HgCapital, a UK-based mid-market buyout firm, has trumped software provider Sage Group’s bid for Oslo-listed Visma, a computer services company worth NKr4.3bn (US$681m/£382m) at the latest offer price.

Visma’s board has switched its recommendation to HgCapital’s NKr135 per share offer, which is NKr10 per share or 6.7% more than Sage’s offer proposed on March 22.

Øystein Moan, chief executive of Visma, said: “The board believes that [HgCapital’s] offered price represents a fair pricing of the company’s shares, implying a premium of approximately 28% to the unaffected closing share price prior to announcement of the offer from Sage Group on March 22.”

Sage has rejected raising its offer but Visma’s shares were trading at NKr137 each on April 19, the day after HgCapital’s offer statement made through bid vehicle Engel.

HgCapital said 41.3% of Visma’s shareholders, with 13.2m shares, had accepted the offer initially but others had since fallen in and it was near to having a majority with a target of 90%. Visma had revenues of NKr587m in the first quarter, up from NKr468m in the same period of 2005, and its annual turnover for 2004 was NKr1.666bn.

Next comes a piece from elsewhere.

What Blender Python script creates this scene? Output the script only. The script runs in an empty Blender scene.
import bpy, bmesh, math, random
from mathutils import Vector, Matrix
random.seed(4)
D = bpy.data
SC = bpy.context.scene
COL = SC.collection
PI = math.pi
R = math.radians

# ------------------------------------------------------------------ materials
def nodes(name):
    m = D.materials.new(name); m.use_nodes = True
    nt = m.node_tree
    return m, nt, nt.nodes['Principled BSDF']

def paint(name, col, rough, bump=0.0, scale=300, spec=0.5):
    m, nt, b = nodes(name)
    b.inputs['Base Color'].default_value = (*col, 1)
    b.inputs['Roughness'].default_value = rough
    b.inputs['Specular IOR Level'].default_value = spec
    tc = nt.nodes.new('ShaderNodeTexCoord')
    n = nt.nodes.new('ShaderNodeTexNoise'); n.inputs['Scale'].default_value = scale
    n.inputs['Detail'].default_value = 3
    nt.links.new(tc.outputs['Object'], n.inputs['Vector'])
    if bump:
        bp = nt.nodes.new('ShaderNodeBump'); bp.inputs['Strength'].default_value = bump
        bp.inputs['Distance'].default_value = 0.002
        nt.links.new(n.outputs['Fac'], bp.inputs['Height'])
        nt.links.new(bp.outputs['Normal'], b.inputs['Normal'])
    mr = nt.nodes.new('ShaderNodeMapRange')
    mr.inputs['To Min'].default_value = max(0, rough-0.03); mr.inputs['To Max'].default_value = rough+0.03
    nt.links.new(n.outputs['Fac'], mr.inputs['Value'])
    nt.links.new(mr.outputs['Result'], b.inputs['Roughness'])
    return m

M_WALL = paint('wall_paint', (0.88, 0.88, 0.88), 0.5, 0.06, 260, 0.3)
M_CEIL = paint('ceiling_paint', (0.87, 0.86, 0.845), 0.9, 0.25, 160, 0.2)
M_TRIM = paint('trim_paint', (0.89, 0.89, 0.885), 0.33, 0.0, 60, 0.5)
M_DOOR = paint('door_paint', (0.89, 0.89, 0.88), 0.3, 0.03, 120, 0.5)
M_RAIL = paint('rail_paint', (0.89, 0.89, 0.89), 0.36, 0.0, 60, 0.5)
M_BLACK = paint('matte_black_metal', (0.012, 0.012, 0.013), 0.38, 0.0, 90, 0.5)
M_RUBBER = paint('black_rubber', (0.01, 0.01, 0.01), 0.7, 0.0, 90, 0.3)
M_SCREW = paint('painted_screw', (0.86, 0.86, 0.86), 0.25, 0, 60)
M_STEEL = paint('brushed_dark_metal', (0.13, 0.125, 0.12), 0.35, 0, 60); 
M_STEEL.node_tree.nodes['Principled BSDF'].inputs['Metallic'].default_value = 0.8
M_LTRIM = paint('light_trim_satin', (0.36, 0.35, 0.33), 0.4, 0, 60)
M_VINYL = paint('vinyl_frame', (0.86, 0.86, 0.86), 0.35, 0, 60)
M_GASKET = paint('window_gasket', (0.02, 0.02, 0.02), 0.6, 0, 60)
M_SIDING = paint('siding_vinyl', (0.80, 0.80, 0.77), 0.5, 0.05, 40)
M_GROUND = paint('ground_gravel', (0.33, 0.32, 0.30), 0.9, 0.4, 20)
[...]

HgCapital closed its fifth fund at £950m fund in March and has since agreed to buy UK healthcare company Paragon for £322m and crash test dummy maker First Technology Safety & Analysis for £50m.

Its previous technology investments include Iris Software and Addison Software and it might be considering bolting all three together if Engel’s bid succeeds.

Linklaters is legal counsel to HgCapital.